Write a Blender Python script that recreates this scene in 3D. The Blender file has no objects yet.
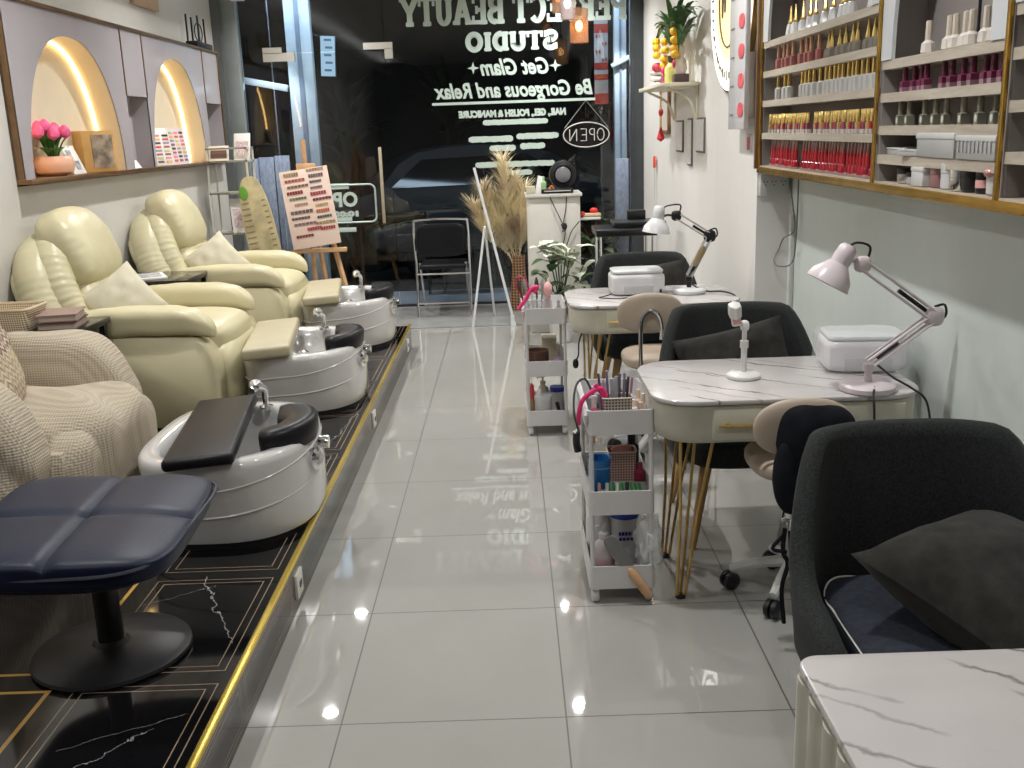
import bpy, bmesh, math, random
from math import sin, cos, pi, radians as rad
from mathutils import Vector, Matrix, Euler, noise
random.seed(7)
C = bpy.context.scene
COL = C.collection

# ------------------------------------------------------------------ mesh builder
def rr(w, d, r, k=6, cx=0, cy=0):
    """rounded rectangle outline, counter-clockwise"""
    r = min(r, w/2-1e-4, d/2-1e-4); o = []
    for (sx, sy, a0) in ((1, 1, 0), (-1, 1, 90), (-1, -1, 180), (1, -1, 270)):
        for i in range(k+1):
            a = rad(a0+90*i/k)
            o.append((cx+sx*(w/2-r)+r*cos(a), cy+sy*(d/2-r)+r*sin(a)))
    return o
def sup(a, b, n=3.0, k=40, cx=0, cy=0):
    o = []
    for i in range(k):
        t = 2*pi*i/k; c, s = cos(t), sin(t)
        o.append((cx+a*math.copysign(abs(c)**(2/n), c), cy+b*math.copysign(abs(s)**(2/n), s)))
    return o
def catmull(pts, n=6):
    P = [Vector(p) for p in pts]
    if len(P) < 3: return P
    out = []
    for i in range(len(P)-1):
        p0 = P[i-1] if i else P[0]*2-P[1]; p1, p2 = P[i], P[i+1]
        p3 = P[i+2] if i+2 < len(P) else P[-1]*2-P[-2]
        for j in range(n):
            t = j/n
            out.append(.5*((2*p1)+(-p0+p2)*t+(2*p0-5*p1+4*p2-p3)*t*t+(-p0+3*p1-3*p2+p3)*t**3))
    out.append(P[-1]); return out
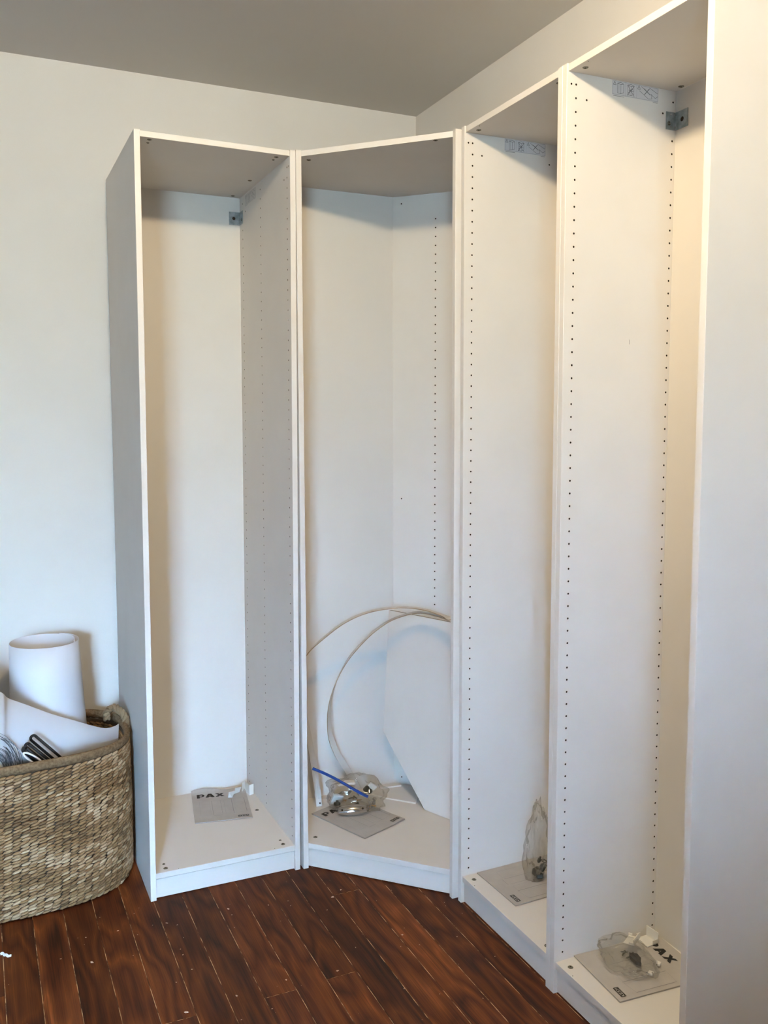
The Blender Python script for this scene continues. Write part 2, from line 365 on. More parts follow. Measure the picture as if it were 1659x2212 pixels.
===
▶ [GIVEN EXERCISE]:
Leave out the pictures and output the rest of the material exactly as written.

▶ [WRITTEN SOLUTION]:
Write a Blender Python script that recreates this scene in 3D. The Blender file has no objects yet.
import bpy, bmesh, math, random
from math import sin, cos, pi, radians as rad
from mathutils import Vector, Matrix, Euler, noise
random.seed(7)
C = bpy.context.scene
COL = C.collection

# ------------------------------------------------------------------ mesh builder
def rr(w, d, r, k=6, cx=0, cy=0):
    """rounded rectangle outline, counter-clockwise"""
    r = min(r, w/2-1e-4, d/2-1e-4); o = []
    for (sx, sy, a0) in ((1, 1, 0), (-1, 1, 90), (-1, -1, 180), (1, -1, 270)):
        for i in range(k+1):
            a = rad(a0+90*i/k)
            o.append((cx+sx*(w/2-r)+r*cos(a), cy+sy*(d/2-r)+r*sin(a)))
    return o
def sup(a, b, n=3.0, k=40, cx=0, cy=0):
    o = []
    for i in range(k):
        t = 2*pi*i/k; c, s = cos(t), sin(t)
        o.append((cx+a*math.copysign(abs(c)**(2/n), c), cy+b*math.copysign(abs(s)**(2/n), s)))
    return o
def catmull(pts, n=6):
    P = [Vector(p) for p in pts]
    if len(P) < 3: return P
    out = []
    for i in range(len(P)-1):
        p0 = P[i-1] if i else P[0]*2-P[1]; p1, p2 = P[i], P[i+1]
        p3 = P[i+2] if i+2 < len(P) else P[-1]*2-P[-2]
        for j in range(n):
            t = j/n
            out.append(.5*((2*p1)+(-p0+p2)*t+(2*p0-5*p1+4*p2-p3)*t*t+(-p0+3*p1-3*p2+p3)*t**3))
    out.append(P[-1]); return out
The Blender Python script for this scene continues. Write part 2, from line 365 on. More parts follow. Measure the picture as if it were 1659x2212 pixels.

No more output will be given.